The farmer then picked a goose by the wings and we then moved into the gavage barn, which was mercifully empty and surprisingly dark. Although there were still geese on the farm, the farmer didn’t do gavage during July and August to take a vacation for himself and the staff.
After three months in the open, the geese are escorted to the gavage barn and put twelve per pen. He explained that they are gregarious and that’s why they are kept together. They are then force-fed four times a day with a machine operated by a person in the pen with the geese. The food is corn, starchy, empty calories good for fattening he said. This stands in contrast to the balanced diet that the geese received while they were outside.
The farmer said that the geese do not have the ability to swallow, which explains why their heads bobbed at the water trough outside: they filled their mouth and gravity took the water down. Nor do they have a gag reflex, which is apparently linked of the ability to swallow. No peristalsis, no reverse peristalsis. He said that conditions were worse for ducks (whose livers are also valued and he does not have) since they are smaller and have less of a group mentality they are force fed mechanically and kept in smaller pens with more per shed.
Whether or not having a feed tube shoved down the throat causes pain to the birds, the fact that they are kept in the dark for this last month of their lives, fed four times a day and rapidly put on weight cannot be pleasant. In the end they are slaughtered and a new group is brought in.
What’s interesting from a socio-economic point of view is that the nature of the French farm is changing. The farmer told us that a generation or two ago, a farmer would have a limited number of diverse livestock and would force-feed a goose in time for Christmas. But now there is increased specialization among farmers. He started only a decade ago. His neighbors around him grow only corn.
Back in America, what’s motivating the foie gras protesters and the legislators? Is foie gras production really any different than the inhumane conditions that exist for veal? Or other livestock from poultry to hogs to cattle? (As vividly shown in Michael Pollan’s The Omnivore’s Dilemma or Eric Schlosser’s Fast Food Nation among other places) Will osso buco be coming into the sights of legislators?
Probably not. The trouble with arguments that suggest foie gras is the thin edge of the wedge is that it is just so thin–the amount of foie gras consumed in America is miniscule. And that’s a part of what appeals to activists and legislators alike: it’s easier to take on the three American producers of foie gras than it is the National Cattlemen’s Beef Association.
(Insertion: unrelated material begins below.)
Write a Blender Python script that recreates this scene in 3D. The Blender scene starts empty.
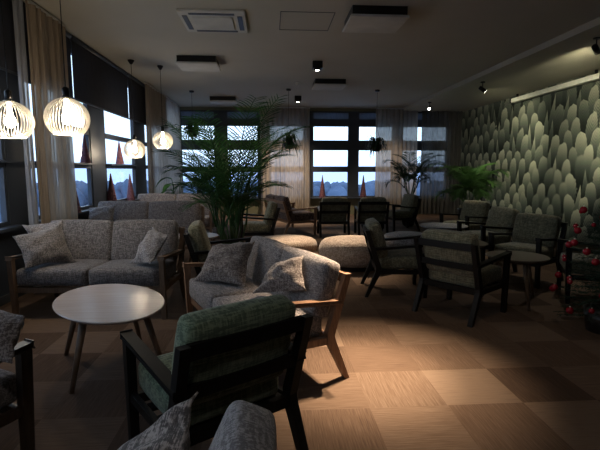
import bpy, bmesh, math, random
from mathutils import Vector, Matrix, Euler
random.seed(7)
R = math.radians
scene = bpy.context.scene
COL = scene.collection

# ------------------------------------------------------------------ materials
def new_mat(name):
    m = bpy.data.materials.new(name); m.use_nodes = True
    nt = m.node_tree
    for n in list(nt.nodes): nt.nodes.remove(n)
    out = nt.nodes.new('ShaderNodeOutputMaterial')
    return m, nt, out
def nd(nt, t, **kw):
    n = nt.nodes.new(t)
    for k, v in kw.items():
        if k in n.inputs: n.inputs[k].default_value = v
        else: setattr(n, k, v)
    return n
def ramp(nt, stops):
    r = nt.nodes.new('ShaderNodeValToRGB')
    els = r.color_ramp.elements
    while len(els) < len(stops): els.new(0.5)
    for e, (p, c) in zip(els, stops):
        e.position = p; e.color = (*c, 1)
    return r
def simple(name, c, rough=.6, metal=0, c2=None, scale=8, stretch=(1, 1, 1), bump=0, spec=.5):
    m, nt, out = new_mat(name)
    b = nd(nt, 'ShaderNodeBsdfPrincipled', Roughness=rough, Metallic=metal)
    b.inputs['Specular IOR Level'].default_value = spec
    tc = nd(nt, 'ShaderNodeTexCoord'); mp = nd(nt, 'ShaderNodeMapping'); mp.inputs['Scale'].default_value = stretch
    nt.links.new(tc.outputs['Object'], mp.inputs['Vector'])
    nz = nd(nt, 'ShaderNodeTexNoise', Scale=scale, Detail=4)
    nt.links.new(mp.outputs['Vector'], nz.inputs['Vector'])
    c2 = c2 or tuple(x * .8 for x in c)
    r = ramp(nt, [(.3, c2), (.7, c)])
    nt.links.new(nz.outputs['Fac'], r.inputs['Fac']); nt.links.new(r.outputs['Color'], b.inputs['Base Color'])
    if bump:
        bp = nd(nt, 'ShaderNodeBump', Strength=bump, Distance=.01)
        nt.links.new(nz.outputs['Fac'], bp.inputs['Height']); nt.links.new(bp.outputs['Normal'], b.inputs['Normal'])
    nt.links.new(b.outputs[0], out.inputs[0])
    return m
def fabric(name, dark, light, accent, stretch=(1, 1, 1), scale=60, streak=None):
    m, nt, out = new_mat(name)
    b = nd(nt, 'ShaderNodeBsdfPrincipled', Roughness=.95)
    b.inputs['Specular IOR Level'].default_value = .15
    b.inputs['Sheen Weight'].default_value = .25
    tc = nd(nt, 'ShaderNodeTexCoord')
    def noise(st, sc, det=3):
        mp = nd(nt, 'ShaderNodeMapping'); mp.inputs['Scale'].default_value = st
        nt.links.new(tc.outputs['Object'], mp.inputs['Vector'])
        n = nd(nt, 'ShaderNodeTexNoise', Scale=sc, Detail=det, Roughness=.7)
        nt.links.new(mp.outputs['Vector'], n.inputs['Vector']); return n
    n1 = noise(stretch, scale); n2 = noise((3, 1, .35), scale * .5); n3 = noise((.35, 1, 3), scale * .5)
    r = ramp(nt, [(.36, dark), (.52, light), (.68, accent)])
    mx = nd(nt, 'ShaderNodeMath', operation='ADD'); mx2 = nd(nt, 'ShaderNodeMath', operation='ADD')
    nt.links.new(n2.outputs['Fac'], mx.inputs[0]); nt.links.new(n3.outputs['Fac'], mx.inputs[1])
    nt.links.new(mx.outputs[0], mx2.inputs[0]); nt.links.new(n1.outputs['Fac'], mx2.inputs[1])
    dv = nd(nt, 'ShaderNodeMath', operation='MULTIPLY'); dv.inputs[1].default_value = .3333
    nt.links.new(mx2.outputs[0], dv.inputs[0])
    st = nd(nt, 'ShaderNodeMapRange'); st.inputs['From Min'].default_value = .38; st.inputs['From Max'].default_value = .62
    nt.links.new(dv.outputs[0], st.inputs['Value'])
    nt.links.new(st.outputs[0], r.inputs['Fac']); nt.links.new(r.outputs['Color'], b.inputs['Base Color'])
    bp = nd(nt, 'ShaderNodeBump', Strength=.5, Distance=.004)
    nt.links.new(st.outputs[0], bp.inputs['Height']); nt.links.new(bp.outputs['Normal'], b.inputs['Normal'])
    nt.links.new(b.outputs[0], out.inputs[0])
    return m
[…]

But it is instructive—nay, essential—to know where food comes from. That’s why I signed up for the gavage tour. Meat, while it’s alive is a lot different from meat in a confit jar or under plastic wrap in the supermarket. If everyone were more aware, more people might choose to be vegetarians. Or not. After all, Michael Pollan still eats meat and Eric Schlosser still eats hamburgers. But it would be an informed choice.